In Gojra on Aug. 1, 2009, Muslim hordes acting on an unsubstantiated rumor of blasphemy of the Quran – and whipped into a frenzy by local imams and banned terrorist groups – killed at least seven Christians, looted more than 100 houses and set fire to 50 of them. At least 19 people were injured in the melee.

Shakir said Christians had approached police and the district administration to register a case against the Muslims for desecrating their sacred relics and hurting religious sentiments, but authorities have shown little attention to their grievance. Masih registered the complaint on behalf of area Christians, but the station house officer of the Daira Deen Panah Police, Waseem Leghari, altered it to state that Muslims had only occupied a piece of the cemetery land, Shakir said.

“Leghari registered a case against the Muslims under Section 297 of the Pakistan Penal Code [trespass of a place for the dead], which is a bailable offense, despite the fact that a case under the blasphemy law should have been registered against the Muslims for desecrating the Christian holy relics,” Shakir said.

Police took no measures to arrest the 11 named suspects, he added.

“No one seems bothered over the desecration of our cross and biblical inscriptions,” Shakir said.

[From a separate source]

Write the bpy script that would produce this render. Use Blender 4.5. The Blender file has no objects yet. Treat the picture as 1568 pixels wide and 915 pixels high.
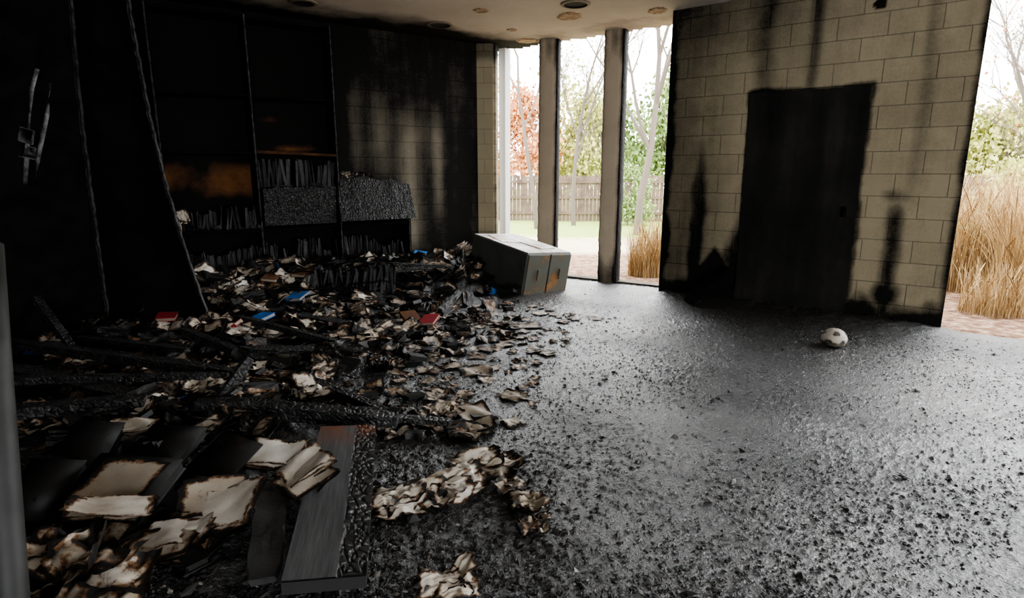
import bpy, math, random
import numpy as np
from mathutils import Vector, Matrix, Euler
random.seed(7); rng=np.random.default_rng(7)
R=random.uniform
CAM_H=1.4; CEIL=3.1

# ------------------------------------------------------------------ noise
def vn(x,y,seed=0):
    x=np.asarray(x,float); y=np.asarray(y,float)
    xi=np.floor(x).astype(np.int64); yi=np.floor(y).astype(np.int64)
    fx=x-xi; fy=y-yi; fx=fx*fx*(3-2*fx); fy=fy*fy*(3-2*fy)
    def h(a,b):
        n=(a*374761393+b*668265263+seed*1442695041)&0xffffffff
        n=((n^(n>>13))*1274126177)&0xffffffff
        return ((n^(n>>16))&0xffff)/65535.0
    return (h(xi,yi)*(1-fx)+h(xi+1,yi)*fx)*(1-fy)+(h(xi,yi+1)*(1-fx)+h(xi+1,yi+1)*fx)*fy
def fbm(x,y,o=4,seed=0):
    s=0;a=.5;t=0
    for i in range(o):
        s=s+a*vn(x*2**i+i*17.3,y*2**i+i*9.1,seed+i);t+=a;a*=.5
    return s/t
def sstep(a,b,x):
    t=np.clip((x-a)/(b-a),0,1); return t*t*(3-2*t)

# ------------------------------------------------------------------ mesh builder
class MB:
    def __init__(s): s.v=[];s.f=[];s.m=[];s.c=[];s.t=[];s.n=0
    def add(s,V,F,m=0,c=0.0,t=0.5):
        V=np.asarray(V,float).reshape(-1,3); k=len(V)
        s.v.append(V); n=s.n
        s.f.extend([tuple(i+n for i in f) for f in F])
        if isinstance(m,int): s.m.extend([m]*len(F))
        else: s.m.extend(m)
        s.c.append(np.broadcast_to(np.asarray(c,float).reshape(-1),(k,)) if np.ndim(c) else np.full(k,c))
        s.t.append(np.full(k,t)); s.n+=k
    def grid(s,P,m=0,c=0.0,t=0.5):
        a,b=P.shape[:2]
        F=[(i*b+j,(i+1)*b+j,(i+1)*b+j+1,i*b+j+1) for i in range(a-1) for j in range(b-1)]
        s.add(P.reshape(-1,3),F,m,c,t)
    def box(s,M,sx,sy,sz,m=0,c=0.0,t=0.5,jit=0.0,bev=0.0):
        if bev>0:
            x,y,z=sx/2,sy/2,sz/2; b=min(bev,x*.45,y*.45,z*.45)
            V=[];idx={}
            for ix in(-1,1):
                for iy in(-1,1):
                    for iz in(-1,1):
                        for k in range(3):
                            p=[ix*x,iy*y,iz*z]
                            for q in range(3):
                                if q!=k: p[q]-=(ix,iy,iz)[q]*b
                            idx[(ix,iy,iz,k)]=len(V);V.append(p)
            F=[]
            for k in range(3):
                o=[q for q in range(3) if q!=k]
                for sg in(-1,1):
                    q=[]
                    for (a,bb) in((-1,-1),(1,-1),(1,1),(-1,1)):
                        e=[0,0,0];e[k]=sg;e[o[0]]=a;e[o[1]]=bb
                        q.append(idx[(*e,k)])
                    F.append(q)
            for k in range(3):
                o=[q for q in range(3) if q!=k]
                for a in(-1,1):
                    for bb in(-1,1):
                        e1=[0,0,0];e1[k]=-1;e1[o[0]]=a;e1[o[1]]=bb
                        e2=list(e1);e2[k]=1
                        F.append([idx[(*e1,o[0])],idx[(*e1,o[1])],idx[(*e2,o[1])],idx[(*e2,o[0])]])
            for ix in(-1,1):
                for iy in(-1,1):
                    for iz in(-1,1): F.append([idx[(ix,iy,iz,k)] for k in range(3)])
            V=np.array(V)
        else:
            V=np.array([(i*sx/2,j*sy/2,k*sz/2) for i in(-1,1) for j in(-1,1) for k in(-1,1)])
            F=[(0,1,3,2),(4,6,7,5),(0,4,5,1),(2,3,7,6),(0,2,6,4),(1,5,7,3)]
        if jit: V=V+rng.normal(0,jit,V.shape)
        V=xf(M,V); s.add(V,F,m,c,t)
    def tube(s,pts,r,n=8,m=0,c=0.0,t=0.5,cap=True):
        pts=[Vector(p) for p in pts]; k=len(pts)
        if np.ndim(r)==0: r=[r]*k
        V=[]; up=Vector((0,0,1))
        for i,p in enumerate(pts):
            d=(pts[min(i+1,k-1)]-pts[max(i-1,0)]).normalized()
            a=d.cross(up if abs(d.z)<.95 else Vector((1,0,0))).normalized(); b=d.cross(a)
            for j in range(n):
                th=2*math.pi*j/n; V.append(p+(a*math.cos(th)+b*math.sin(th))*r[i])
        F=[(i*n+j,i*n+(j+1)%n,(i+1)*n+(j+1)%n,(i+1)*n+j) for i in range(k-1) for j in range(n)]
        if cap: F.append(tuple(range(n))[::-1]);F.append(tuple((k-1)*n+j for j in range(n)))
        s.add([tuple(v) for v in V],F,m,c,t)
    def build(s,name,mats,smooth=False,loc=None,rot=None,recalc=False):
        me=bpy.data.meshes.new(name)
        V=np.concatenate(s.v)
        me.from_pydata(V.tolist(),[],s.f)
        for m in mats: me.materials.append(m)
        me.polygons.foreach_set('material_index',s.m)
        if smooth: me.polygons.foreach_set('use_smooth',[True]*len(s.f))
        a=me.attributes.new('char','FLOAT','POINT');a.data.foreach_set('value',np.concatenate(s.c).astype(np.float32))
        a=me.attributes.new('tint','FLOAT','POINT');a.data.foreach_set('value',np.concatenate(s.t).astype(np.float32))
        me.update()
        if recalc:
            import bmesh
            bm=bmesh.new();bm.from_mesh(me);bmesh.ops.recalc_face_normals(bm,faces=bm.faces);bm.to_mesh(me);bm.free()
        o=bpy.data.objects.new(name,me); bpy.context.scene.collection.objects.link(o)
        if loc: o.location=loc
        if rot: o.rotation_euler=rot
        return o
def xf(M,V):
    M=np.array(M); V=np.asarray(V,float); return V@M[:3,:3].T+M[:3,3]
def TR(loc,rot=(0,0,0)):
    return Matrix.Translation(loc)@Euler(rot).to_matrix().to_4x4()
def parent(name,kids):
    e=bpy.data.objects.new(name,None);bpy.context.scene.collection.objects.link(e)
    for k in kids:k.parent=e
    return e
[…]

Section 297 of the penal code states, “Whoever, with the intention of wounding the feelings of any person, or of insulting the religion of any person, or with the knowledge that the feelings of any person are likely to be wounded, or that the religion of any person is likely to be insulted thereby, commits any trespass in any place of worship or on any place of sculpture, or any place set apart for the performance of funeral rites or as a depository for the remains of the dead, or offers any indignity to any human corpse or causes disturbance to any persons assembled for the performance of funeral ceremonies, shall be punished with imprisonment of either description for a term which may extend to one year, or with fine, or with both.”

Shakir said that, besides the 150 demolished graves, the illegal occupants had thrown garbage on another 50 graves. The police’s indifferent attitude towards the Christian community had been hurtful, he said, and Christians had repeatedly taken up the issue with District Police Officer (DPO) Chaudhry Manzoor and District Coordination Officer Tahir Khurshid.

They did not take the issue seriously, Shakir said.

DPO Manzoor rejected the Christians’ accusations.

“It’s not as serious a case as they are portraying,” he told Compass. “The people who have built shops on the land are not illegal occupants but the real owners.”

He said Christians were furious because the shopkeepers put some of their belongings on the graves.

“No one has desecrated any Christian holy symbol, book or grave,” he said. “Any fears that the issue could lead to another Gojra are baseless.”

Manzoor said the matter would be resolved amicably.

Napolean Qayyum, leader of the Minorities Wing of the ruling Pakistan People’s Party (PPP), told Compass that open desecration of the Christian symbols and places and the police’s alleged support of the culprits showed the prejudice of the Punjab government towards minority groups.

“An application regarding this incident is lying in the Punjab chief minister’s secretariat, but it seems the Pakistan Muslim League-Nawaz’s [PML-N] government in Punjab wants another Gojra-like incident to take place in Kot Addu,” he said, adding that it was curious that all major violence against Christians usually takes place when the PML-N is in power in the province.

Qayyum said that he had taken up the matter with the PPP leadership.

“It’s a case of blasphemy, and the culprits should have been rounded up under Section 295-A,” he said. “I have contacted Farahnaz Ispahani, the political adviser to President Asif Zardari, and she has assured me of the federal government’s support in this matter.”

He added that stern action against local police and administrative authorities was necessary to set an example for others.